Notes
three equilateral triangles and a semi-circle solution

Solution to the Three Equilateral Triangles and a Semi-Circle Puzzle

Solution by Lengths in Equilateral Triangles, Angle in a Semi-Circle

With the points labelled as in the diagram, the reflective symmetry of the semi-circle shows that the points $E$ and $A$ must be at the same height, which shows that the overlaps between the two pairs of triangles are equal. This means that $E A C$ is an equilateral triangle with side length $6$.

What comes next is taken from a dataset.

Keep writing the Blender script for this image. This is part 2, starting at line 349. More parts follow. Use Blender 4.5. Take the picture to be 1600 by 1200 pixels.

The point $B$ is where the semi-circle meets $A C$, so angle $O \hat{B} A$ is the angle between a radius and tangent which is $90^\circ$. This means that triangle $O B A$ is right-angled. Since angle $B \hat{A} O$ is the internal angle of an equilateral triangle, it is $60^\circ$, meaning that angle $A \hat{O} B$ is $30^\circ$ and so angle $B \hat{O} D$ is again $60^\circ$. As triangle $D O B$ must be isosceles, this shows that it is in fact equilateral.

Then triangles $O B A$, $B D C$, and $D O E$ are congruent and are half of an equilateral triangle. So the length of $A B$ is half that of $O A$, and so of $B C$, meaning that $A B$ has length $2$. The length of $O B$ is then $\sqrt{3}$ times the length of $A B$, from lengths in an equilateral triangle, so is of length $2\sqrt{3}$.

This is the radius of the semi-circle, so the area of the semi-circle is $6 \pi$.